Analytical Modeling of Equipment

1Q. What does modeling of machinery mean?

1A. Analytical modeling is when the operation of a piece of equipment is represented by free body diagrams or sketches and analytical expressions are used which describe the essence of the function you are interested in. For example, consider the case of a shaft failed in a groove on a large motor shaft with multi-belt drive. Your model would contain as a minimum, a free body diagram of the rotor shaft and bearings, and equations which contain belt loading, force, moment and stress. Since you are concerned with too high of a fatigue stress which causes failures you will want to see the effect of belt tension or shaft/groove geometry in the equations.
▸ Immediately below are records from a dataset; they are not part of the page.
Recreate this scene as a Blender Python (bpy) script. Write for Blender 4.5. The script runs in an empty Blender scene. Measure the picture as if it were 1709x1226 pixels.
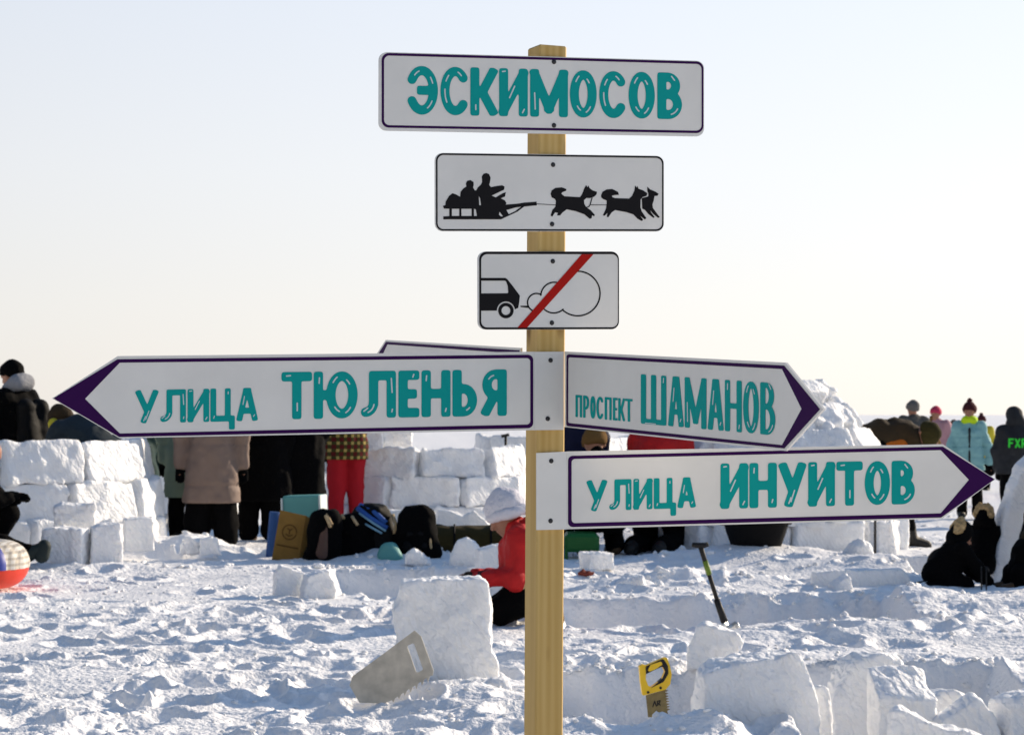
import bpy, math, random
import numpy as np
from mathutils import Vector, Matrix
from mathutils.geometry import delaunay_2d_cdt

S = bpy.context.scene
COL = S.collection
R = math.radians

# ------------------------------------------------------------------ camera, sky, sun, exposure
F = 3650.0            # focal length in photograph pixels (photograph 1709 wide)
EYE = 1.25            # height of the lens above the snow
HZ = 690.0            # pixel row of the horizon
CX = 854.5
cam_d = bpy.data.cameras.new('camera'); cam = bpy.data.objects.new('camera', cam_d); COL.objects.link(cam)
cam.location = (0, 0, EYE); cam.rotation_euler = (R(90), 0, 0)
cam_d.sensor_fit = 'HORIZONTAL'; cam_d.sensor_width = 36.0
cam_d.lens = 36.0 * F / 1709.0
cam_d.shift_y = (HZ - 613.0) / 1709.0
cam_d.clip_start = 0.1; cam_d.clip_end = 20000
cam_d.dof.use_dof = True; cam_d.dof.focus_distance = 5.6; cam_d.dof.aperture_fstop = 13.0
S.camera = cam

SUN_AZ, SUN_EL = 53.0, 21.0      # azimuth right of the view direction (+Y), elevation
W = bpy.data.worlds.new('World'); S.world = W; W.use_nodes = True
wn, wl = W.node_tree.nodes, W.node_tree.links
wn.clear()
sky = wn.new('ShaderNodeTexSky'); sky.sky_type = 'NISHITA'; sky.sun_disc = False
sky.sun_elevation = R(SUN_EL); sky.sun_rotation = R(SUN_AZ)
sky.air_density = 0.8; sky.dust_density = 0.35; sky.ozone_density = 1.2; sky.altitude = 100
bg = wn.new('ShaderNodeBackground'); bg.inputs[1].default_value = 0.088
wo = wn.new('ShaderNodeOutputWorld')
hs = wn.new('ShaderNodeHueSaturation'); hs.inputs['Saturation'].default_value = 0.8
wl.new(sky.outputs[0], hs.inputs['Color'])
# thin winter haze over the clear sky: cream at the horizon, blue overhead, brighter toward the sun
tcw = wn.new('ShaderNodeTexCoord'); sx = wn.new('ShaderNodeSeparateXYZ'); wl.new(tcw.outputs['Generated'], sx.inputs[0])
rp = wn.new('ShaderNodeValToRGB'); el = rp.color_ramp.elements
HZC = [(0.0, (.85, .795, .755)), (.05, (.87, .835, .805)), (.11, (.855, .855, .865)), (.20, (.785, .83, .905)), (.45, (.24, .38, .62)), (1.0, (.085, .20, .43))]
while len(el) < len(HZC): el.new(.5)
for q, (p_, c_) in zip(el, HZC): q.position = p_; q.color = c_ + (1,)
wl.new(sx.outputs['Z'], rp.inputs[0])
dt = wn.new('ShaderNodeVectorMath'); dt.operation = 'DOT_PRODUCT'; dt.inputs[1].default_value = (math.sin(R(SUN_AZ)), math.cos(R(SUN_AZ)), 0)
wl.new(tcw.outputs['Generated'], dt.inputs[0])
mr = wn.new('ShaderNodeMapRange'); mr.inputs['From Min'].default_value = -1; mr.inputs['From Max'].default_value = 1; mr.inputs['To Min'].default_value = 2.5; mr.inputs['To Max'].default_value = 9.5
wl.new(dt.outputs['Value'], mr.inputs['Value'])
gm = wn.new('ShaderNodeVectorMath'); gm.operation = 'SCALE'; wl.new(rp.outputs[0], gm.inputs[0]); wl.new(mr.outputs[0], gm.inputs['Scale'])
mxw = wn.new('ShaderNodeMixRGB'); mxw.inputs[0].default_value = .86
wl.new(hs.outputs[0], mxw.inputs[1]); wl.new(gm.outputs[0], mxw.inputs[2])
wl.new(mxw.outputs[0], bg.inputs[0]); wl.new(bg.outputs[0], wo.inputs[0])

sd = bpy.data.lights.new('sun', 'SUN'); sun = bpy.data.objects.new('sun', sd); COL.objects.link(sun)
sd.energy = 4.1; sd.angle = R(0.6); sd.color = (1.0, 0.84, 0.64)
sv = Vector((math.sin(R(SUN_AZ)) * math.cos(R(SUN_EL)), math.cos(R(SUN_AZ)) * math.cos(R(SUN_EL)), math.sin(R(SUN_EL))))
sun.rotation_euler = (-sv).to_track_quat('-Z', 'Y').to_euler()
sun.location = sv * 60
S.view_settings.view_transform = 'Standard'; S.view_settings.look = 'None'
S.view_settings.exposure = 0.66; S.view_settings.gamma = 1.0
S.cycles.max_bounces = 8; S.cycles.diffuse_bounces = 4

# ------------------------------------------------------------------ small helpers
def px(x, y, D):
    """photograph pixel at distance D -> point in the place"""
    return np.array([(x - CX) / F * D, D, EYE - (y - HZ) / F * D])
def gd(y, z=0.0):
    """distance at which the flat snow (height z) shows at pixel row y"""
    return (EYE - z) * F / (y - HZ)
def put(o, parent=None):
    COL.objects.link(o)
    if parent is not None: o.parent = parent
    return o
def tag(o, label, cat, group=None, kind=None):
    if label: o['label'] = label
    if cat: o['category'] = cat
    if group: o['group'] = group
    if kind: o['kind'] = kind
    return o
def empty(name, loc, label, cat, group=None):
    o = bpy.data.objects.new(name, None); o.location = loc; o.empty_display_size = .1
    put(o); return tag(o, label, cat, group)
def mesh(name, V, Fc, mat, parent=None, smooth=True, loc=None):
    me = bpy.data.meshes.new(name)
    me.from_pydata([tuple(map(float, v)) for v in V], [], [tuple(int(i) for i in f) for f in Fc]); me.update()
    if smooth: me.polygons.foreach_set('use_smooth', [True] * len(me.polygons))
    for m in (mat if isinstance(mat, (list, tuple)) else [mat]): me.materials.append(m)
    o = bpy.data.objects.new(name, me)
    if loc is not None: o.location = loc
    return put(o, parent)
class MB:
    """collects pieces of ONE part"""
    def __init__(s): s.V = []; s.F = []
    def add(s, V, Fc):
        n = len(s.V); s.V += [tuple(v) for v in V]; s.F += [tuple(i + n for i in f) for f in Fc]
    def box(s, c, d, rot=None, bev=0.0):
        d = np.array(d) / 2
        b = min(bev, d.min() * .9)
        if b > 0:
            P = []
            for sx in (-1, 1):
                for sy in (-1, 1):
                    for sz in (-1, 1):
                        for ax in range(3):
                            q = d.copy() - b; q[ax] += b; P.append(q * np.array([sx, sy, sz]))
            P = np.array(P)
            idx = lambda sx, sy, sz, ax: ((sx * 2 + sy) * 2 + sz) * 3 + ax
            Fc = []
            for ax in range(3):
                a1, a2 = [(1, 2), (0, 2), (0, 1)][ax]
                for s0 in (0, 1):
                    q = []
                    for (u, v) in ((0, 0), (1, 0), (1, 1), (0, 1)):
                        k = [0, 0, 0]; k[ax] = s0; k[a1] = u; k[a2] = v; q.append(idx(*k, ax))
                    Fc.append(q)
            for ax in range(3):
                a1, a2 = [(1, 2), (0, 2), (0, 1)][ax]
                for u in (0, 1):
                    for v in (0, 1):
                        k0 = [0, 0, 0]; k0[a1] = u; k0[a2] = v; k1 = list(k0); k1[ax] = 1
                        Fc.append([idx(*k0, a1), idx(*k1, a1), idx(*k1, a2), idx(*k0, a2)])
            for a in (0, 1):
                for c_ in (0, 1):
                    for e in (0, 1): Fc.append([idx(a, c_, e, 0), idx(a, c_, e, 1), idx(a, c_, e, 2)])
        else:
            P = np.array([[x, y, z] for x in (-1, 1) for y in (-1, 1) for z in (-1, 1)]) * d
            Fc = [(0, 1, 3, 2), (4, 6, 7, 5), (0, 4, 5, 1), (2, 3, 7, 6), (0, 2, 6, 4), (1, 5, 7, 3)]
        if rot is not None: P = P @ np.array(rot.to_3x3()).T
        s.add(P + np.array(c), Fc)
    def tube(s, pts, r, n=10, caps=True):
        pts = [Vector(p) for p in pts]
        rs = r if isinstance(r, (list, tuple)) else [r] * len(pts)
        base = len(s.V); up = None
        for i, p in enumerate(pts):
            t = (pts[min(i + 1, len(pts) - 1)] - pts[max(i - 1, 0)]).normalized()
            if up is None: up = Vector((0, 0, 1)) if abs(t.z) < .9 else Vector((1, 0, 0))
            a = t.cross(up).normalized(); b = a.cross(t).normalized(); up = b
            for k in range(n):
                w = 2 * math.pi * k / n
                s.V.append(tuple(p + (a * math.cos(w) + b * math.sin(w)) * rs[i]))
        for i in range(len(pts) - 1):
            for k in range(n):
                a = base + i * n + k; b = base + i * n + (k + 1) % n
                s.F.append((a, b, b + n, a + n))
        if caps:
            s.F.append(tuple(base + k for k in range(n))[::-1]); s.F.append(tuple(base + (len(pts) - 1) * n + k for k in range(n)))
    def build(s, name, mat, parent=None, smooth=False, loc=None):
        o = mesh(name, s.V, s.F, mat, parent, smooth, loc)
        return o

# ------------------------------------------------------------------ noise
def _hash(ix, iy, iz, seed):
    h = (ix.astype(np.int64) * 374761393 + iy.astype(np.int64) * 668265263 + iz.astype(np.int64) * 2147483647 + seed * 144269504) & 0xffffffff
    h = ((h ^ (h >> 13)) * 1274126177) & 0xffffffff
    h = ((h ^ (h >> 16)) * 2246822519) & 0xffffffff
    return ((h ^ (h >> 15)) & 0xffff) / 65535.0
def vn3(x, y, z, seed=0):
    """smooth value noise, -1..1"""
    fx, fy, fz = np.floor(x), np.floor(y), np.floor(z)
    ax, ay, az = x - fx, y - fy, z - fz
    ux, uy, uz = [t * t * t * (t * (t * 6 - 15) + 10) for t in (ax, ay, az)]
    out = 0
    for i in (0, 1):
        for j in (0, 1):
            for k in (0, 1):
                w = (ux if i else 1 - ux) * (uy if j else 1 - uy) * (uz if k else 1 - uz)
                out = out + w * _hash(fx + i, fy + j, fz + k, seed)
    return out * 2 - 1
def gn2(x, y, seed=0):
    """gradient noise in 2-D, about -1..1"""
    fx, fy = np.floor(x), np.floor(y); ax, ay = x - fx, y - fy
    ux, uy = [t * t * t * (t * (t * 6 - 15) + 10) for t in (ax, ay)]
    z0 = np.zeros_like(fx); out = 0
    for i in (0, 1):
        for j in (0, 1):
            a = _hash(fx + i, fy + j, z0, seed) * 2 * math.pi
            g = np.cos(a) * (ax - i) + np.sin(a) * (ay - j)
            out = out + g * (ux if i else 1 - ux) * (uy if j else 1 - uy)
    return out * 1.5

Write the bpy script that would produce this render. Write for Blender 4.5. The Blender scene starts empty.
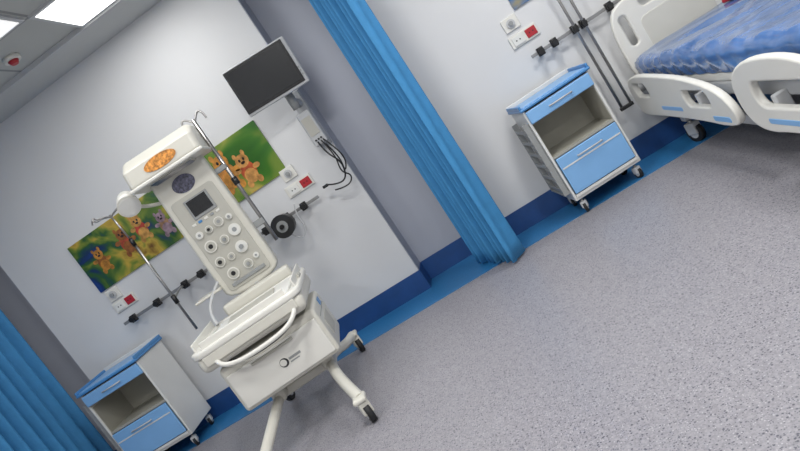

Instead of guessing what to modify the solution of the equations indicate exactly what and how much the parameters should be changed. Changes are made on paper and evaluated before any expensive field modifications are performed. You can even determine how long the component can be expected to function until another failure occurs.

2Q. What is the difference between deterministic modeling and probabilistic modeling?

2A. If you do a tensile test on a round bar of diameter d and pull on it with force F, the stress can be represented as σ = F / (0.785 d 2) and the minimum ultimate tensile stress σtensile would be that of the bar.

We would normally use the largest force F and smallest diameter d to calculate the stress and compare this with the minimum tensile strength. When σ / σtensile is greater than 1 we usually say the piece has failed. This would produce one answer, and would be conservative. It is a deterministic solution.

Now suppose instead of taking one F maximum value and d minimum, and σtensile minimum measurement we had a frequency distribution of many tests for each. From these distributions we could randomly pull samples (i.e. 100,000+) from each distribution using a technique called The Monte Carlo Method and build another frequency distribution. From this new distribution we could now look at the probability of σ / σtensile being greater than 1 rather than looking at a single result. In a simplistic way this is called probabilistic modeling. It still requires you to determine what risk you are willing to take, but you can make statements now like there is an 85% chance that the rod will not fail in tension.

3Q. We send our failures to an outside laboratory for a metallurgical analysis, why bother with a mechanical analysis?

3A. Please see Failure Investigations 2A.

4Q. What do you mean when you say the same equations used in design aren't the same used in troubleshooting?

4A. When designing, you need to consider all modes of possible failure. The design equations, for example in shaft design, have safety design factors built into the equation for impact, stress risers, etc. to determine the diameter size. When such a shaft fails, the troubleshooter has to determine the cause. The troubleshooter may have to determine the effect of the material properties, stress concentrations or impact on the failure. For example, if yielding of the shaft has occurred then the loads causing it to yield will need to be determined. This is difficult to do with a general design equation.